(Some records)
★ ★ ★ ★ ★

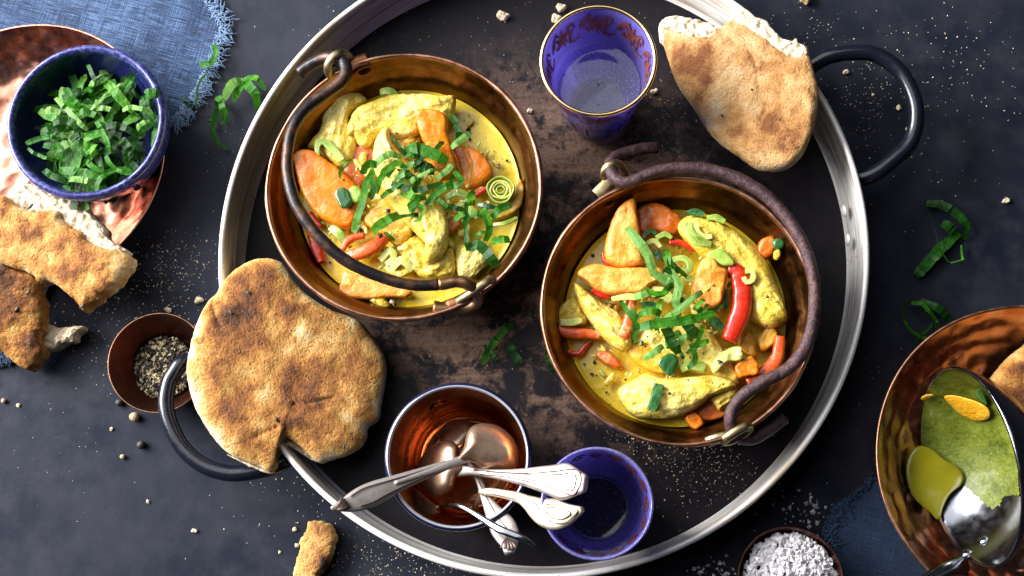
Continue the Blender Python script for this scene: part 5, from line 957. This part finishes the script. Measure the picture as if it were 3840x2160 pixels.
# ================================================================== right bowl with ladle
w2 = [P(*q, .036)[:2] for q in U('8', [(880, 800), (905, 660), (940, 550), (1060, 330), (1240, 170), (1500, 75), (1640, 55), (905, 1000), (940, 1150), (1040, 1330), (1150, 1430)])]
w2 = np.array(w2); A_ = np.c_[2*w2, np.ones(len(w2))]; s_ = np.linalg.lstsq(A_, (w2**2).sum(1), rcond=None)[0]; R8 = math.sqrt(s_[2]+s_[0]**2+s_[1]**2); c8 = (s_[0], s_[1], .002)
nb = thing("napkin", P(3350, 2000, 0), "dark navy linen napkin with frayed corner under the right copper bowl", "napkin", "linen napkins")
lf = [(3275, 1790), (3245, 1830), (3185, 1880), (3140, 1905), (3115, 1950), (3100, 2000), (3125, 2060), (3145, 2120), (3160, 2230)]
cloth_sheet(nb, [(3275, 1790), (3400, 1740), (3600, 1700), (3900, 1700)], [(3160, 2230), (3400, 2240), (3600, 2240), (3900, 2240)], lf, [(3900, 1700), (3900, 1900), (3900, 2240)], 'navy_linen', seed=7, base=.0016, amp=.0012)
fringe(nb, lf[2:7], 130, 'fray_navy', .012, 9, -1 if True else 1); fringe(nb, lf[:3], 60, 'fray_navy', .004, 10, -1)
rb_ = thing("hammered_bowl", c8, "deep hammered copper bowl at the right edge holding a ladle", "bowl", "hammered copper dishes")
lathe("dish", fine([(.001, .003), (.55*R8, .003), (.68*R8, .005), (.80*R8, .011), (.89*R8, .020), (.95*R8, .029), (.985*R8, .0335)], .0018), c8, MT['rose_copper_dark'], rb_, segs=280, wob=.010, seed=3.1, hammer=(.0010, 78))
lathe("rim", [(.983*R8, .0333), (.988*R8, .0350), (1.0*R8, .0350), (1.004*R8, .0335), (.97*R8, .026), (.90*R8, .016), (.8*R8, .008), (.66*R8, .001), (.5*R8, 0), (.001, 0)], c8, MT['pot_rim'], rb_, segs=200, wob=.010, seed=3.1)
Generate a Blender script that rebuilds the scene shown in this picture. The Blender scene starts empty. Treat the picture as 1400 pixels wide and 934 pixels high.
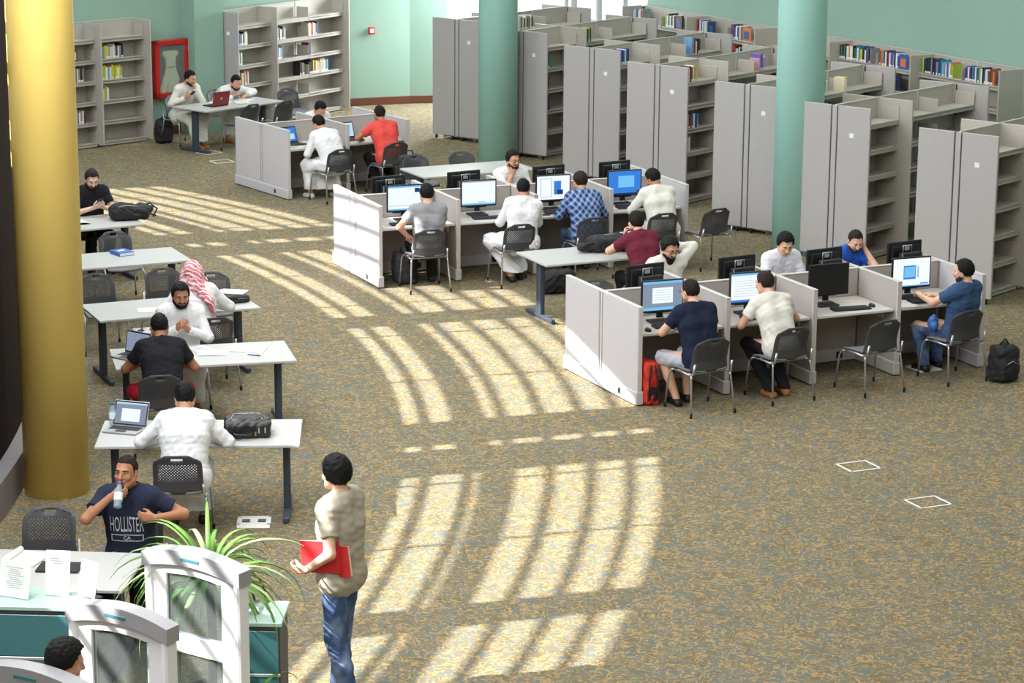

★ ★ ★ ★ ★

What is needed: Images in the data above are to be skipped. Retype all other material exactly.

The reply:
Continue the Blender Python script for this scene: part 5, from line 957. This part finishes the script. Measure the picture as if it were 3840x2160 pixels.
# ================================================================== right bowl with ladle
w2 = [P(*q, .036)[:2] for q in U('8', [(880, 800), (905, 660), (940, 550), (1060, 330), (1240, 170), (1500, 75), (1640, 55), (905, 1000), (940, 1150), (1040, 1330), (1150, 1430)])]
w2 = np.array(w2); A_ = np.c_[2*w2, np.ones(len(w2))]; s_ = np.linalg.lstsq(A_, (w2**2).sum(1), rcond=None)[0]; R8 = math.sqrt(s_[2]+s_[0]**2+s_[1]**2); c8 = (s_[0], s_[1], .002)
nb = thing("napkin", P(3350, 2000, 0), "dark navy linen napkin with frayed corner under the right copper bowl", "napkin", "linen napkins")
lf = [(3275, 1790), (3245, 1830), (3185, 1880), (3140, 1905), (3115, 1950), (3100, 2000), (3125, 2060), (3145, 2120), (3160, 2230)]
cloth_sheet(nb, [(3275, 1790), (3400, 1740), (3600, 1700), (3900, 1700)], [(3160, 2230), (3400, 2240), (3600, 2240), (3900, 2240)], lf, [(3900, 1700), (3900, 1900), (3900, 2240)], 'navy_linen', seed=7, base=.0016, amp=.0012)
fringe(nb, lf[2:7], 130, 'fray_navy', .012, 9, -1 if True else 1); fringe(nb, lf[:3], 60, 'fray_navy', .004, 10, -1)
rb_ = thing("hammered_bowl", c8, "deep hammered copper bowl at the right edge holding a ladle", "bowl", "hammered copper dishes")
lathe("dish", fine([(.001, .003), (.55*R8, .003), (.68*R8, .005), (.80*R8, .011), (.89*R8, .020), (.95*R8, .029), (.985*R8, .0335)], .0018), c8, MT['rose_copper_dark'], rb_, segs=280, wob=.010, seed=3.1, hammer=(.0010, 78))
lathe("rim", [(.983*R8, .0333), (.988*R8, .0350), (1.0*R8, .0350), (1.004*R8, .0335), (.97*R8, .026), (.90*R8, .016), (.8*R8, .008), (.66*R8, .001), (.5*R8, 0), (.001, 0)], c8, MT['pot_rim'], rb_, segs=200, wob=.010, seed=3.1)
Generate a Blender script that rebuilds the scene shown in this picture. The Blender scene starts empty. Treat the picture as 1400 pixels wide and 934 pixels high.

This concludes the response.